The range of the function $ f(x) = \begin{cases} 4x - 1, & x>3 \\ x^2 - 2, & -2 \leq x \leq 3 \\ 3x + 4, & x<-2 \end{cases} $ is:

• A. \( (-\infty, \infty) \)
• B. \( \mathbb{R} - (-3,3) \)
• C. \( \mathbb{R} - (7,11] \)
• D. \( (7,11] \)

Hint:

When dealing with piecewise functions, compute the range of each piece separately and analyze the continuity at boundary points.

Answer 1

The Correct Option is C

Step 1: Analyze each piece of the function.
For \( x>3 \), \( f(x) = 4x - 1 \).

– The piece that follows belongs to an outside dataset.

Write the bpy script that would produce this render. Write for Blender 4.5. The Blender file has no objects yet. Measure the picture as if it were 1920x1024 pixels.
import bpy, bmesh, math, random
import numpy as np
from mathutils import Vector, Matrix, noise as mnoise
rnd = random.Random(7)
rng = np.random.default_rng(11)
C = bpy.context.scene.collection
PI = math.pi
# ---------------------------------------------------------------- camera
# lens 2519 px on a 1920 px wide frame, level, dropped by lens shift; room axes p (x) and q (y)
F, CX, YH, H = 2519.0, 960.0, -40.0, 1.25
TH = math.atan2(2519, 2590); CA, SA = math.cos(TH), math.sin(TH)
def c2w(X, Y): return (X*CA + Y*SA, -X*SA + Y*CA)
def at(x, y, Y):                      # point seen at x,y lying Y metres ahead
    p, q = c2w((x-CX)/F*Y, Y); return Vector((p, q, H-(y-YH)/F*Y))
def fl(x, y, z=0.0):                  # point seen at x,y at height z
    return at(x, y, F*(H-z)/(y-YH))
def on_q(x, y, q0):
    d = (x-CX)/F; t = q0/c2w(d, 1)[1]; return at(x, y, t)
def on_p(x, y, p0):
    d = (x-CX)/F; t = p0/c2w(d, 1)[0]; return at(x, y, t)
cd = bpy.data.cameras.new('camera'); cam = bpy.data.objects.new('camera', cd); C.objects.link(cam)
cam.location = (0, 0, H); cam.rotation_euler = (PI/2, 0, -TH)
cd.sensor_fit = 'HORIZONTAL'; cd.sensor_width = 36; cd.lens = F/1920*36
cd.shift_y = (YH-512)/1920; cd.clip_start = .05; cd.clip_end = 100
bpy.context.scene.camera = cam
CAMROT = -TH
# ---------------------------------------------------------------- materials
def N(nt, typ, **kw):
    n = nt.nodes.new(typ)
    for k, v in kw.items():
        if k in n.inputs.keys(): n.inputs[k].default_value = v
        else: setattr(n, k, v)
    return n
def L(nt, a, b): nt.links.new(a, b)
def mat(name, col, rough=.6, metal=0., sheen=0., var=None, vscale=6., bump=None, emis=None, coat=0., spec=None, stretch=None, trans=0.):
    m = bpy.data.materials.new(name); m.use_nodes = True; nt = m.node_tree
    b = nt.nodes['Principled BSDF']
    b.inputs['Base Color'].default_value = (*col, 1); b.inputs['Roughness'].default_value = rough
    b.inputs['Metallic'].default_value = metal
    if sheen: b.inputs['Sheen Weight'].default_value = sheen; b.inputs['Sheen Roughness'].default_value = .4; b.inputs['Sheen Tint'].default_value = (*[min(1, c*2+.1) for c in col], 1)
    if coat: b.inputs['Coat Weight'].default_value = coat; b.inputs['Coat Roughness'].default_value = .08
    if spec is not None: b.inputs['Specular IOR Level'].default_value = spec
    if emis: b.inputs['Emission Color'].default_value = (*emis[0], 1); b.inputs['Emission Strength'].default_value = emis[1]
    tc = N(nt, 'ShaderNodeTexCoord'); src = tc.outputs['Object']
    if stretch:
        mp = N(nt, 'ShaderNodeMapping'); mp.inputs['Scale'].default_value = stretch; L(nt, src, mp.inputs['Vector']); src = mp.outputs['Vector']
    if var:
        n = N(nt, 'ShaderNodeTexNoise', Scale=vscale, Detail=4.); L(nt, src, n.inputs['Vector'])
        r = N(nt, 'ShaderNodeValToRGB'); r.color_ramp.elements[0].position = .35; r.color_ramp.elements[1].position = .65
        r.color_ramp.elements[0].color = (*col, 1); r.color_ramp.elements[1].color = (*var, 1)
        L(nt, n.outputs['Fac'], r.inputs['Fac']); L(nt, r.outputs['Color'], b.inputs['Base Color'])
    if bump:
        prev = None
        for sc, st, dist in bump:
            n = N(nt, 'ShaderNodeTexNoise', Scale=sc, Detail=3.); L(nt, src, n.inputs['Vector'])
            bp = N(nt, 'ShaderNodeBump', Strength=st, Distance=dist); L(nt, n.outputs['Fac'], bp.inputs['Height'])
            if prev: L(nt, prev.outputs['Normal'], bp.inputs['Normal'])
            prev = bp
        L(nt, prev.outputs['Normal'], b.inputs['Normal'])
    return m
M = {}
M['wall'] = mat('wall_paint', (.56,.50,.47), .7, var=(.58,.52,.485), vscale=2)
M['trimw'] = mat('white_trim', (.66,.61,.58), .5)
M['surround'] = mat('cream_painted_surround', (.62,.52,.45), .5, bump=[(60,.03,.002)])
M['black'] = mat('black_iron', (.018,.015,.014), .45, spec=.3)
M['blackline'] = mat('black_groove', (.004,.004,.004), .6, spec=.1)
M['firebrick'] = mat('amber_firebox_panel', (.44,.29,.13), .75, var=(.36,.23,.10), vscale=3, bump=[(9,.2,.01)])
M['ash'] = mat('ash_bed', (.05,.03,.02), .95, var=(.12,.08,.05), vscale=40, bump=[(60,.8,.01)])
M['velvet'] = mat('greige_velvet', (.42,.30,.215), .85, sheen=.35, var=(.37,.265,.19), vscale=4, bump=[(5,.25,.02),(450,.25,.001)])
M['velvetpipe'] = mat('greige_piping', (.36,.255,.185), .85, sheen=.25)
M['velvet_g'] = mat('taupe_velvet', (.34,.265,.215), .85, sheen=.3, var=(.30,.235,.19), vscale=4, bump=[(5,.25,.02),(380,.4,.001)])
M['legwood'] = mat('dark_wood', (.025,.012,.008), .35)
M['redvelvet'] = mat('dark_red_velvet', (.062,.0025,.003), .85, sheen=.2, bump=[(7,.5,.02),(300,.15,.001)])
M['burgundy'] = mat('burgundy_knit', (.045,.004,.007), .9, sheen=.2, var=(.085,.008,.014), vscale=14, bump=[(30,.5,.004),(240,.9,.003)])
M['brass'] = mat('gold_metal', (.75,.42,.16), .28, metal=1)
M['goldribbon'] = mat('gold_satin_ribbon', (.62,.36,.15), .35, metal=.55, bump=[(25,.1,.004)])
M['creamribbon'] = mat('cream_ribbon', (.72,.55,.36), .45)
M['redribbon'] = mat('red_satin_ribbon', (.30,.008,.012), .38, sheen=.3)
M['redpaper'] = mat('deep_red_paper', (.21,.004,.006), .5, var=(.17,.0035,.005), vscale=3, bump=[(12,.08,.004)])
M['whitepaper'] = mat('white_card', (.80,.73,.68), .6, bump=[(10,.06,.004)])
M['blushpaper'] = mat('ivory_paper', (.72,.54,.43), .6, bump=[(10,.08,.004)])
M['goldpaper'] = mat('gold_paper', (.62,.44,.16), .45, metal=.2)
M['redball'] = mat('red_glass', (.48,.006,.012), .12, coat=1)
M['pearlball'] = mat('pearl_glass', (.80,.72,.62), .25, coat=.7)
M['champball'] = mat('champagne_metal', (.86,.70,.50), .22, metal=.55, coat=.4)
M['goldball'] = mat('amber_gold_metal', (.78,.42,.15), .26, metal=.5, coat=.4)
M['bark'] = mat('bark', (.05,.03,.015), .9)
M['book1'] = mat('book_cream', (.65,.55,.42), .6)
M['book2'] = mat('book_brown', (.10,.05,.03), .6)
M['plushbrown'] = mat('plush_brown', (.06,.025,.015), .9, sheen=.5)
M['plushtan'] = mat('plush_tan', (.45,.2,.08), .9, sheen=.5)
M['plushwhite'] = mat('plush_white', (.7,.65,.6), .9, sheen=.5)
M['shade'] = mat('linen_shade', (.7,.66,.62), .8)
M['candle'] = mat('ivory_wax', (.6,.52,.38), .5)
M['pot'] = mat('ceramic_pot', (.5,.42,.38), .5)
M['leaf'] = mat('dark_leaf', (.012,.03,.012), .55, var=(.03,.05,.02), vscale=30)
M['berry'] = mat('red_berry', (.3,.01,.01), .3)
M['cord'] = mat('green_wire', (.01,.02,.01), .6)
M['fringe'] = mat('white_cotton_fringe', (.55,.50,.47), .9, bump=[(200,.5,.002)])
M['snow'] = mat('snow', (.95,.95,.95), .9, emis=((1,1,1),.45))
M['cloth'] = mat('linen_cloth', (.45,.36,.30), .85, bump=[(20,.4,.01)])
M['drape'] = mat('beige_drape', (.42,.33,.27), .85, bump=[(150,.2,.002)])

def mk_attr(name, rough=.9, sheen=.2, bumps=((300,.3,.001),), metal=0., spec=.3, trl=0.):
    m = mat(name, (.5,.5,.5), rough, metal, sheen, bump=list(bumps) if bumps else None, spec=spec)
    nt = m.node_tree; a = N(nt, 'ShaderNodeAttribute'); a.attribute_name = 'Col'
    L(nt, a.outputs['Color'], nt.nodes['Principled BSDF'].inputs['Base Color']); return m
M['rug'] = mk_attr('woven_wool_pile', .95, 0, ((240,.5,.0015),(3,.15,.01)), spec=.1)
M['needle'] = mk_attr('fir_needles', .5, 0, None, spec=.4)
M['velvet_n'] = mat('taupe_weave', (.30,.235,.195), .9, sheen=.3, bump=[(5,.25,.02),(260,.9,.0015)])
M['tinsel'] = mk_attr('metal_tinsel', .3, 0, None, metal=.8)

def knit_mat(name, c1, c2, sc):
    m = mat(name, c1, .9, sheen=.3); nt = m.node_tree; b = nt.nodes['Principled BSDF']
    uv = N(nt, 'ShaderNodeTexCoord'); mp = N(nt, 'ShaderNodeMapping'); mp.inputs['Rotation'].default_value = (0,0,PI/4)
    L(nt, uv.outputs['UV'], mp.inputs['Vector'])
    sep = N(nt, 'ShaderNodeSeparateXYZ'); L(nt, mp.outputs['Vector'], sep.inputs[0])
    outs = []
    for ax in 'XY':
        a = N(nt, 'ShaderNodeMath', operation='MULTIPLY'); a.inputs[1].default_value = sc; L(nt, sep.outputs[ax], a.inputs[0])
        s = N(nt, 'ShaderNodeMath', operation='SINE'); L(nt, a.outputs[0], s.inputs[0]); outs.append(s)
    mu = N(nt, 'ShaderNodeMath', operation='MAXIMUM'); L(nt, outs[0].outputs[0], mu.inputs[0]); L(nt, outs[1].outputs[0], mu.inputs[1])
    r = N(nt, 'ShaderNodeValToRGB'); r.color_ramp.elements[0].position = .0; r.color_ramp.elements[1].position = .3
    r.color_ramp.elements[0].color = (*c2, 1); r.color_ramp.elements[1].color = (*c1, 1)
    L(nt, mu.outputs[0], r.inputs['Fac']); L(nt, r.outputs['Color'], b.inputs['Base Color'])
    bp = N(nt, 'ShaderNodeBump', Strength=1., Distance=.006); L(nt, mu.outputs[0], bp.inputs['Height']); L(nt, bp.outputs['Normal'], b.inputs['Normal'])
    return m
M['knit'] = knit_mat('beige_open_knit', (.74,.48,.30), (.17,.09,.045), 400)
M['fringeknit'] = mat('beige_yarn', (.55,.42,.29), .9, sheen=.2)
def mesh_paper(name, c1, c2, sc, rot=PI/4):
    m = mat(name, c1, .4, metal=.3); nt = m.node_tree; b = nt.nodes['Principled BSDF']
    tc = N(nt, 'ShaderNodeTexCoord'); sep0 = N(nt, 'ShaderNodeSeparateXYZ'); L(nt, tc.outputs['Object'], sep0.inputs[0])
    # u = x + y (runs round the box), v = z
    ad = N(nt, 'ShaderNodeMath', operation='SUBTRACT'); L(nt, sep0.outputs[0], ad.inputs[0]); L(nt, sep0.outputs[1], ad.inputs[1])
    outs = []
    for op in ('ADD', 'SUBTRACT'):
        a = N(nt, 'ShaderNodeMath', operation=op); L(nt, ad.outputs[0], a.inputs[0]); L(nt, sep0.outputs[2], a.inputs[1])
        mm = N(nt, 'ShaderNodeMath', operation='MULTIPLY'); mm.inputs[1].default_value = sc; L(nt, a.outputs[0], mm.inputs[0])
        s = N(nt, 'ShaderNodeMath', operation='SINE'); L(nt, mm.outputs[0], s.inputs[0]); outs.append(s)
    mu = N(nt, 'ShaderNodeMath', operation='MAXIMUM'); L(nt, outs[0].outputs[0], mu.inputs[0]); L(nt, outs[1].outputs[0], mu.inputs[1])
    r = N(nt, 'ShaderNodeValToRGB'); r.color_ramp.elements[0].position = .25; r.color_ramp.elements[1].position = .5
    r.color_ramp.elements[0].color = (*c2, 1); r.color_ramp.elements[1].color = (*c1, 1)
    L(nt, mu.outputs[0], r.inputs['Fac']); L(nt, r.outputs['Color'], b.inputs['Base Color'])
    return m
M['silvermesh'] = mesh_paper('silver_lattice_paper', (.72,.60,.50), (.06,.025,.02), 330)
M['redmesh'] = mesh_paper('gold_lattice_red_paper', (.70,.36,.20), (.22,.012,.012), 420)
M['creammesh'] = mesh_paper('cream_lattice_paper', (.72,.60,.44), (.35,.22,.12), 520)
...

This is a linear function starting at \( x = 3^+ \).
\[\lim_{x \to 3^+} f(x) = 4(3) - 1 = 11.\]
So for \( x>3 \), the range is \( (11, \infty) \).
For \( -2 \leq x \leq 3 \), \( f(x) = x^2 - 2 \).
This is a quadratic function, and the minimum value occurs at \( x = 0 \): \[ f(0) = -2, \quad f(-2) = 2, \quad f(3) = 7. \] So the range is \([ -2, 7 ]\). For \( x<-2 \), \( f(x) = 3x + 4 \). This is also linear.
\[\lim_{x \to -2^-} f(x) = 3(-2) + 4 = -6 + 4 = -2.\] So for \( x<-2 \), the range is \( (-\infty, -2) \).
Step 2: Combine all ranges. \[ (-\infty, -2) \cup [-2, 7] \cup (11, \infty) \] Step 3: Express the range in set notation. The union of these gives all real numbers except the interval \( (7,11] \). \[ \boxed{\mathbb{R} - (7,11]} \]